*What is expected*:
Transcribe the material below exactly as it appears.

— begin Raw data —

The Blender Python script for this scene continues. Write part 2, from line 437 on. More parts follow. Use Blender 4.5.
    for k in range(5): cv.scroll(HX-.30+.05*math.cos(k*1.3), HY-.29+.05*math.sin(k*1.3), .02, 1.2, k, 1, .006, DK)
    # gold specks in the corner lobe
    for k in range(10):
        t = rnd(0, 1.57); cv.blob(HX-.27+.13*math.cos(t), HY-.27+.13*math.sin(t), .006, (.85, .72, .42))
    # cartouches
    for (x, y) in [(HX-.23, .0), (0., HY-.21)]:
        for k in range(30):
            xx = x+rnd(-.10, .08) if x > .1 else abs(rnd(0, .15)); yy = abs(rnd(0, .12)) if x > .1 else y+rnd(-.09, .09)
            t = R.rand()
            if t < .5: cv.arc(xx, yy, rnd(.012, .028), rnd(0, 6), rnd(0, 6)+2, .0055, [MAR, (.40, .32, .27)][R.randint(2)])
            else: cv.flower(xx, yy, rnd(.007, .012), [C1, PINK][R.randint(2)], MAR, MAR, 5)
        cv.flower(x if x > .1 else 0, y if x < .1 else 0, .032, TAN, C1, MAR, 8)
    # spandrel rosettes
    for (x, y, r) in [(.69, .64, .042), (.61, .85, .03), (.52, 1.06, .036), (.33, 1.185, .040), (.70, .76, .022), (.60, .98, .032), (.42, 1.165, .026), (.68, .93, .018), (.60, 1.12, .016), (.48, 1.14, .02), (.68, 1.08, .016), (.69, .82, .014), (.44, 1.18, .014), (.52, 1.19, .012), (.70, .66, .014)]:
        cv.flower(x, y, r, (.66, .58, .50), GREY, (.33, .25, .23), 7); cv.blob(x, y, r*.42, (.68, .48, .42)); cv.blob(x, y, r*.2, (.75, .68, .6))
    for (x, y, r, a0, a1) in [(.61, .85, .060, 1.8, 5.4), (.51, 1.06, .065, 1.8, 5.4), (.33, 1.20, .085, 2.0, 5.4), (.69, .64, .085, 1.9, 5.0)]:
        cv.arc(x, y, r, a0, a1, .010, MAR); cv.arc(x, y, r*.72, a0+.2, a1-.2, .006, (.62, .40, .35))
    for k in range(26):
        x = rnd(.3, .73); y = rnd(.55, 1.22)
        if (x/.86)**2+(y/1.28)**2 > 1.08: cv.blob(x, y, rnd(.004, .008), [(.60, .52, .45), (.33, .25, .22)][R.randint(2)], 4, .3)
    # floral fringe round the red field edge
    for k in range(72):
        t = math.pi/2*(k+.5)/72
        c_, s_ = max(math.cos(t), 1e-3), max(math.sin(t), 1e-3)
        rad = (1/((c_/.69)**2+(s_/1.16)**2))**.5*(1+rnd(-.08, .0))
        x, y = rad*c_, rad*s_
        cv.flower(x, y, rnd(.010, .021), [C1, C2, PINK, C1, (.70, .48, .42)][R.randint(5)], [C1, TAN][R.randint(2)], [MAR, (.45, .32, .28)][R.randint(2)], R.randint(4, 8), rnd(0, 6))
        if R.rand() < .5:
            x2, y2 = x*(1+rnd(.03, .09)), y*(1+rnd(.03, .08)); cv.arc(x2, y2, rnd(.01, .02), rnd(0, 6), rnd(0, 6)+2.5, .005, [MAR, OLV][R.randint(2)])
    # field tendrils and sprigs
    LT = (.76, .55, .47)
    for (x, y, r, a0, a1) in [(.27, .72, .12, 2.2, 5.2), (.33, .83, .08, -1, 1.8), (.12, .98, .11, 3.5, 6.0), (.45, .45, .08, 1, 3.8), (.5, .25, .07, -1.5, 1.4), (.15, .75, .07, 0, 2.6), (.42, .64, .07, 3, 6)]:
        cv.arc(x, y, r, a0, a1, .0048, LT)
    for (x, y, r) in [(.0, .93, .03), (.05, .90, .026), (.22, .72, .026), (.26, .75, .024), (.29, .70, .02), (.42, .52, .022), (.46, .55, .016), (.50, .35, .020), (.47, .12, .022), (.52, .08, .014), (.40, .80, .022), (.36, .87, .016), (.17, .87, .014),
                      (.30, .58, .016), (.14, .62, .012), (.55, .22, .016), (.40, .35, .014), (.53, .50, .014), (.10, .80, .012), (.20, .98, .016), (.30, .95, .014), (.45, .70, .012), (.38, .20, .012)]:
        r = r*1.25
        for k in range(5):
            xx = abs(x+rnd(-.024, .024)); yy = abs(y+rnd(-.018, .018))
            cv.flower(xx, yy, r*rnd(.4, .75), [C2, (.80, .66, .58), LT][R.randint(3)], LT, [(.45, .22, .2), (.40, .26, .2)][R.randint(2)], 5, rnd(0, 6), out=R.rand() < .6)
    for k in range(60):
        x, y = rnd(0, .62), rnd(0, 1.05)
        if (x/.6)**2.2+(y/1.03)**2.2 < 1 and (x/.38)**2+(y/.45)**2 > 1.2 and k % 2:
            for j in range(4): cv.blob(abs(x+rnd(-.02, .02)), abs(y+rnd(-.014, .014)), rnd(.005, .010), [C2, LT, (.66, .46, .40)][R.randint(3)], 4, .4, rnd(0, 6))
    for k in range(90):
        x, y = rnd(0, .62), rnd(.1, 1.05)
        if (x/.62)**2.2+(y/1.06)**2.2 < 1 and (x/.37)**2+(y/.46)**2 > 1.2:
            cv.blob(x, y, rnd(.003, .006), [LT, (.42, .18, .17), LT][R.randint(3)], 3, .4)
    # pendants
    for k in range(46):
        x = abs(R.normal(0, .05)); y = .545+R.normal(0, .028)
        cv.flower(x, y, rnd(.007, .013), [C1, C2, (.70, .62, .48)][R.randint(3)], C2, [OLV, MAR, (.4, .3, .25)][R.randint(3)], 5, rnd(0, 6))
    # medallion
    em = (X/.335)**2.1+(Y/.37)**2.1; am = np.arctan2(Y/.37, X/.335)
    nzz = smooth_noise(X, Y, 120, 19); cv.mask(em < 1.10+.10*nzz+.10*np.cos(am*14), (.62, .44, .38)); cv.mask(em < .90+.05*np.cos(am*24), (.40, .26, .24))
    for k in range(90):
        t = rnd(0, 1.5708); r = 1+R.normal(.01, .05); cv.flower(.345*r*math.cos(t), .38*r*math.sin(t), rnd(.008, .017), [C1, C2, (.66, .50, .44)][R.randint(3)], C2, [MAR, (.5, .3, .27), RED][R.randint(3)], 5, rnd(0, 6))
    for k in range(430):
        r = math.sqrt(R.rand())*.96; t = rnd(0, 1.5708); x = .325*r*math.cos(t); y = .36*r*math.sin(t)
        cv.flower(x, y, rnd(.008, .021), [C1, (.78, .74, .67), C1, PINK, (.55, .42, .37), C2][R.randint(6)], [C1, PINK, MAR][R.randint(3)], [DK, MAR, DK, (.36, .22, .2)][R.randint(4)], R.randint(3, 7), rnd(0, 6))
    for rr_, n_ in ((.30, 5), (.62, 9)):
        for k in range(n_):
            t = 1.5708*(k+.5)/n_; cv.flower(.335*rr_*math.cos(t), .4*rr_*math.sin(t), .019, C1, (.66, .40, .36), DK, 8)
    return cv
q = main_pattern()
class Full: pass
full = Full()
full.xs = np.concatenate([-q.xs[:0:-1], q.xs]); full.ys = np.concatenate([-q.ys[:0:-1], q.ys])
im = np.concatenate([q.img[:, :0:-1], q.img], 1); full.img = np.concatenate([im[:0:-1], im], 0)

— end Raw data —

*Result of the task*:
The Blender Python script for this scene continues. Write part 2, from line 437 on. More parts follow. Use Blender 4.5.
    for k in range(5): cv.scroll(HX-.30+.05*math.cos(k*1.3), HY-.29+.05*math.sin(k*1.3), .02, 1.2, k, 1, .006, DK)
    # gold specks in the corner lobe
    for k in range(10):
        t = rnd(0, 1.57); cv.blob(HX-.27+.13*math.cos(t), HY-.27+.13*math.sin(t), .006, (.85, .72, .42))
    # cartouches
    for (x, y) in [(HX-.23, .0), (0., HY-.21)]:
        for k in range(30):
            xx = x+rnd(-.10, .08) if x > .1 else abs(rnd(0, .15)); yy = abs(rnd(0, .12)) if x > .1 else y+rnd(-.09, .09)
            t = R.rand()
            if t < .5: cv.arc(xx, yy, rnd(.012, .028), rnd(0, 6), rnd(0, 6)+2, .0055, [MAR, (.40, .32, .27)][R.randint(2)])
            else: cv.flower(xx, yy, rnd(.007, .012), [C1, PINK][R.randint(2)], MAR, MAR, 5)
        cv.flower(x if x > .1 else 0, y if x < .1 else 0, .032, TAN, C1, MAR, 8)
    # spandrel rosettes
    for (x, y, r) in [(.69, .64, .042), (.61, .85, .03), (.52, 1.06, .036), (.33, 1.185, .040), (.70, .76, .022), (.60, .98, .032), (.42, 1.165, .026), (.68, .93, .018), (.60, 1.12, .016), (.48, 1.14, .02), (.68, 1.08, .016), (.69, .82, .014), (.44, 1.18, .014), (.52, 1.19, .012), (.70, .66, .014)]:
        cv.flower(x, y, r, (.66, .58, .50), GREY, (.33, .25, .23), 7); cv.blob(x, y, r*.42, (.68, .48, .42)); cv.blob(x, y, r*.2, (.75, .68, .6))
    for (x, y, r, a0, a1) in [(.61, .85, .060, 1.8, 5.4), (.51, 1.06, .065, 1.8, 5.4), (.33, 1.20, .085, 2.0, 5.4), (.69, .64, .085, 1.9, 5.0)]:
        cv.arc(x, y, r, a0, a1, .010, MAR); cv.arc(x, y, r*.72, a0+.2, a1-.2, .006, (.62, .40, .35))
    for k in range(26):
        x = rnd(.3, .73); y = rnd(.55, 1.22)
        if (x/.86)**2+(y/1.28)**2 > 1.08: cv.blob(x, y, rnd(.004, .008), [(.60, .52, .45), (.33, .25, .22)][R.randint(2)], 4, .3)
    # floral fringe round the red field edge
    for k in range(72):
        t = math.pi/2*(k+.5)/72
        c_, s_ = max(math.cos(t), 1e-3), max(math.sin(t), 1e-3)
        rad = (1/((c_/.69)**2+(s_/1.16)**2))**.5*(1+rnd(-.08, .0))
        x, y = rad*c_, rad*s_
        cv.flower(x, y, rnd(.010, .021), [C1, C2, PINK, C1, (.70, .48, .42)][R.randint(5)], [C1, TAN][R.randint(2)], [MAR, (.45, .32, .28)][R.randint(2)], R.randint(4, 8), rnd(0, 6))
        if R.rand() < .5:
            x2, y2 = x*(1+rnd(.03, .09)), y*(1+rnd(.03, .08)); cv.arc(x2, y2, rnd(.01, .02), rnd(0, 6), rnd(0, 6)+2.5, .005, [MAR, OLV][R.randint(2)])
    # field tendrils and sprigs
    LT = (.76, .55, .47)
    for (x, y, r, a0, a1) in [(.27, .72, .12, 2.2, 5.2), (.33, .83, .08, -1, 1.8), (.12, .98, .11, 3.5, 6.0), (.45, .45, .08, 1, 3.8), (.5, .25, .07, -1.5, 1.4), (.15, .75, .07, 0, 2.6), (.42, .64, .07, 3, 6)]:
        cv.arc(x, y, r, a0, a1, .0048, LT)
    for (x, y, r) in [(.0, .93, .03), (.05, .90, .026), (.22, .72, .026), (.26, .75, .024), (.29, .70, .02), (.42, .52, .022), (.46, .55, .016), (.50, .35, .020), (.47, .12, .022), (.52, .08, .014), (.40, .80, .022), (.36, .87, .016), (.17, .87, .014),
                      (.30, .58, .016), (.14, .62, .012), (.55, .22, .016), (.40, .35, .014), (.53, .50, .014), (.10, .80, .012), (.20, .98, .016), (.30, .95, .014), (.45, .70, .012), (.38, .20, .012)]:
        r = r*1.25
        for k in range(5):
            xx = abs(x+rnd(-.024, .024)); yy = abs(y+rnd(-.018, .018))
            cv.flower(xx, yy, r*rnd(.4, .75), [C2, (.80, .66, .58), LT][R.randint(3)], LT, [(.45, .22, .2), (.40, .26, .2)][R.randint(2)], 5, rnd(0, 6), out=R.rand() < .6)
    for k in range(60):
        x, y = rnd(0, .62), rnd(0, 1.05)
        if (x/.6)**2.2+(y/1.03)**2.2 < 1 and (x/.38)**2+(y/.45)**2 > 1.2 and k % 2:
            for j in range(4): cv.blob(abs(x+rnd(-.02, .02)), abs(y+rnd(-.014, .014)), rnd(.005, .010), [C2, LT, (.66, .46, .40)][R.randint(3)], 4, .4, rnd(0, 6))
    for k in range(90):
        x, y = rnd(0, .62), rnd(.1, 1.05)
        if (x/.62)**2.2+(y/1.06)**2.2 < 1 and (x/.37)**2+(y/.46)**2 > 1.2:
            cv.blob(x, y, rnd(.003, .006), [LT, (.42, .18, .17), LT][R.randint(3)], 3, .4)
    # pendants
    for k in range(46):
        x = abs(R.normal(0, .05)); y = .545+R.normal(0, .028)
        cv.flower(x, y, rnd(.007, .013), [C1, C2, (.70, .62, .48)][R.randint(3)], C2, [OLV, MAR, (.4, .3, .25)][R.randint(3)], 5, rnd(0, 6))
    # medallion
    em = (X/.335)**2.1+(Y/.37)**2.1; am = np.arctan2(Y/.37, X/.335)
    nzz = smooth_noise(X, Y, 120, 19); cv.mask(em < 1.10+.10*nzz+.10*np.cos(am*14), (.62, .44, .38)); cv.mask(em < .90+.05*np.cos(am*24), (.40, .26, .24))
    for k in range(90):
        t = rnd(0, 1.5708); r = 1+R.normal(.01, .05); cv.flower(.345*r*math.cos(t), .38*r*math.sin(t), rnd(.008, .017), [C1, C2, (.66, .50, .44)][R.randint(3)], C2, [MAR, (.5, .3, .27), RED][R.randint(3)], 5, rnd(0, 6))
    for k in range(430):
        r = math.sqrt(R.rand())*.96; t = rnd(0, 1.5708); x = .325*r*math.cos(t); y = .36*r*math.sin(t)
        cv.flower(x, y, rnd(.008, .021), [C1, (.78, .74, .67), C1, PINK, (.55, .42, .37), C2][R.randint(6)], [C1, PINK, MAR][R.randint(3)], [DK, MAR, DK, (.36, .22, .2)][R.randint(4)], R.randint(3, 7), rnd(0, 6))
    for rr_, n_ in ((.30, 5), (.62, 9)):
        for k in range(n_):
            t = 1.5708*(k+.5)/n_; cv.flower(.335*rr_*math.cos(t), .4*rr_*math.sin(t), .019, C1, (.66, .40, .36), DK, 8)
    return cv
q = main_pattern()
class Full: pass
full = Full()
full.xs = np.concatenate([-q.xs[:0:-1], q.xs]); full.ys = np.concatenate([-q.ys[:0:-1], q.ys])
im = np.concatenate([q.img[:, :0:-1], q.img], 1); full.img = np.concatenate([im[:0:-1], im], 0)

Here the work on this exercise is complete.